For the immediate transition plan, all parties have to be ready to transfer the majority of legal and factual control to the children immediately, with the rest of the control, along with management of the business, going to the children over the next three years. After all control is transferred, the children will have to maintain ownership and control of the farm for three years before they are allowed to sell.

“We can’t do this if Mom and Dad continue operating the farm and the child lives in Bermuda or somewhere,” said Frison.

If the child isn’t quite ready for that immediate switch, she suggested the family might be better to look at the longer-term option.

With the gradual transition plan, legal control (voting shares) must be transferred immediately, but the parents can still participate in the factual control of the company. Then, over the next 36 months, most of that factual control must be transferred to the children. By the end of 10 years, the parents will have no more control or equity in the company.

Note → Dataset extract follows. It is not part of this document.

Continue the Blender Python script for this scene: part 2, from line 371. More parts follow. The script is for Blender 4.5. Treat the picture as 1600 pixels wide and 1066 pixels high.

“They would have to transfer management decisions to the children within a reasonable amount of time, which is always up for debate, but probably within five years,” said Frison.

“I think we’d be pushing it to 10 years.”

With the gradual transition plan, after all control is transferred, the children will have to maintain ownership and control of the farm for five years before they are allowed to sell.

Also, with the gradual plan, everything remains open for reassessment for 10 years after the transaction is complete, whereas normally, everything becomes statute-barred three years after filing a tax return, Frison noted.

In both scenarios, while the parents must give up control of the company, they can remain employees.

“Sometimes folks want to continue to drive the combine or the tractor,” said Frison.

“We can continue to pay them as employees. It’s just that we have to pay them a reasonable wage. So, whatever we’re paying our hired hand, that’s what we also have to pay Mom and Dad.”

Frison said there are a number of ways to approach a farm transition, and the options opened up by Bill C-208 aren’t always going to be the best approach.

“This is really just another tool in our toolbox that could help your family pay very little tax overall,” she said.

“It’s a complex transaction and needs to be well documented. So please be sure to include an accountant or a lawyer if you’re planning to do this.”